O envio do cartão de crédito, ainda que bloqueado, sem pedido prévio e expresso do consumidor, caracteriza prática comercial abusiva e autoriza a indenização por danos morais. Para a
Terceira Turma do STJ, no julgamento do REsp 1199117 em 21/05/2013, essa prática viola
frontalmente o disposto no artigo 39, inciso III, do Código de Defesa do
Consumidor. A decisão foi tomada no julgamento de recurso do Ministério Público
de São Paulo contra uma administradora de cartão de crédito. Com o provimento
do recurso, foi restabelecida sentença da Justiça paulista que havia condenado
a administradora a se abster dessa prática e a indenizar os consumidores por
danos morais, além de reparar eventuais prejuízos materiais. A Turma, seguindo
a posição do relator, ministro Paulo de Tarso Sanseverino, reconheceu o caráter
abusivo da conduta da administradora com o simples envio do cartão de crédito
sem solicitação prévia do consumidor. Para a Turma, o CDC tutela os interesses
dos consumidores em geral no período pré-contratual, proibindo abusos de
direito na atuação dos fornecedores no mercado de consumo. A prática de enviar
cartão não solicitado, concluiu, é absolutamente contrária à boa-fé objetiva.

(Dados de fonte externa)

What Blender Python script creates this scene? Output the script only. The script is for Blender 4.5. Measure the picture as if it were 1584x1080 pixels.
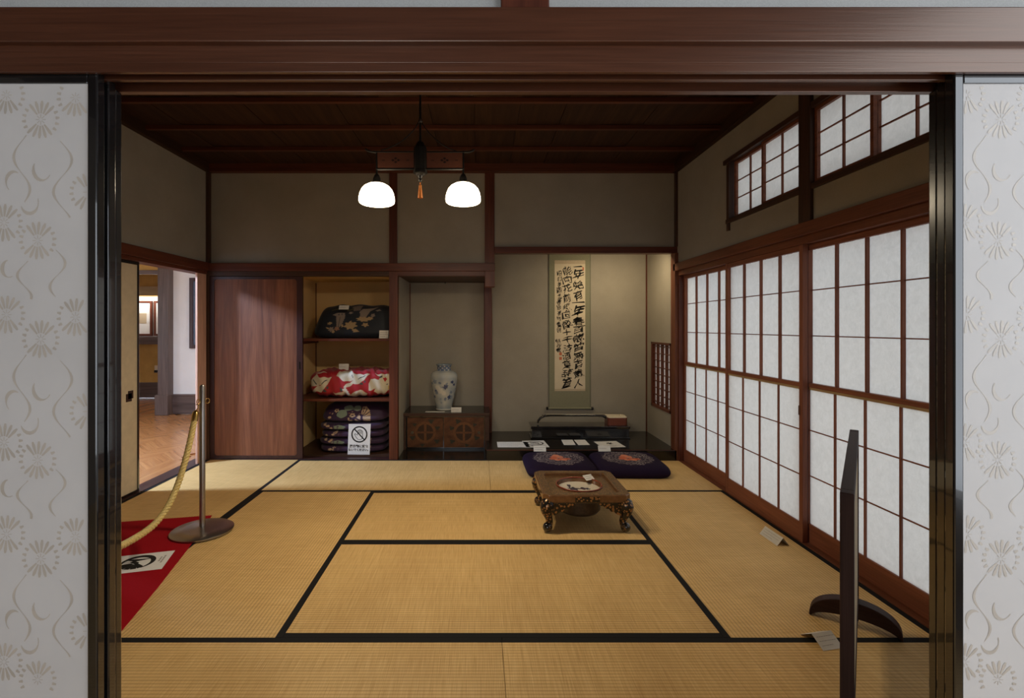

O MP estadual ajuizou ação civil
pública visando impedir a administradora a remeter cartões de crédito aos
consumidores, sem que tenham solicitado previamente, sob pena de multa diária. Em
primeira instância, a administradora foi condenada a se abster, imediatamente,
de enviar ao consumidor, sem que haja solicitação prévia, cartões de crédito ou
outro tipo de produto que viole o disposto nos artigos 6°, inciso IV, e 39,
inciso III, do CDC, sob pena de multa diária de 50 salários mínimos. A
administradora foi ainda proibida de cobrar qualquer valor a título de encargo
ou prestação de serviço, referente aos cartões de crédito enviados aos
consumidores sem solicitação prévia, também sob pena do pagamento de multa
diária de 50 salários mínimos. Por fim, foi condenada a indenizar os
consumidores pelos danos morais e patrimoniais causados em razão do envio dos
cartões.
O banco apelou da sentença. O
Tribunal de Justiça de São Paulo (TJSP), por maioria, proveu a apelação por
entender que o simples envio de cartão de crédito bloqueado não configuraria
prática vedada pelo ordenamento jurídico, constituindo mera oferta de serviço
sem qualquer dano ou prejuízo patrimonial. Contra a decisão, o MP interpôs
embargos infringentes, que foram rejeitados. Para o TJSP, o que o CDC veda é
que se considere contratado o serviço com o simples envio, obrigando o
consumidor a cancelar o cartão caso não o deseje.
Inconformado, o MP estadual
recorreu ao STJ sustentando que, na literalidade da lei, a prática adotada pela
administradora de cartões de crédito é expressamente vedada. É considerada
prática abusiva. O inciso III do artigo 39 do CDC diz que é vedado ao
fornecedor “enviar ou entregar ao consumidor, sem solicitação prévia, qualquer
produto, ou fornecer qualquer serviço”. Para o MP, a expressão legal não
permite relativização. Além disso, não reclama a ocorrência de lesão e não fala
em lesividade potencial ou situações de perigo. Simplesmente proíbe a conduta,
dentro da sistemática protetiva do CDC.
Em seu voto, o ministro Paulo de
Tarso Sanseverino ressaltou que, mesmo quando o cartão seja enviado bloqueado,
a situação vivenciada pelos consumidores gera angústia desnecessária,
especialmente para pessoas humildes e idosas. Ele citou precedente da própria
Terceira Turma, que, embora analisando situação diversa, concluiu pelo caráter
ilícito da conduta de enviar cartão não solicitado, com base no artigo 39, III,
do CDC. Naquele caso (REsp 1.061.500), foi duscutida a indenização por dano
moral a consumidor idoso que recebeu cartão desbloqueado, não solicitado,
seguido de faturas.
No caso atual, por maioria, a
Turma restabeleceu a sentença de primeira instância. Ficou vencido o ministro
Villas Bôas Cueva, para quem “o envio de cartão bloqueado ao consumidor, que
pode ou não solicitar o desbloqueio e aderir à opção de crédito, constitui
proposta, e não oferta de produto ou serviço, esta sim vedada pelo artigo 39,
III, do CDC”. Para o ministro Cueva, o envio de cartão desbloqueado pode gerar
dano patrimonial, em razão da cobrança indevida de anuidades, ou moral, pelo
incômodo das providências necessárias ao cancelamento. Já o cartão bloqueado,
segundo ele, não gera débito nem exige cancelamento. O ministro observou ainda
que, no caso, foram prestadas informações corretas ao consumidor.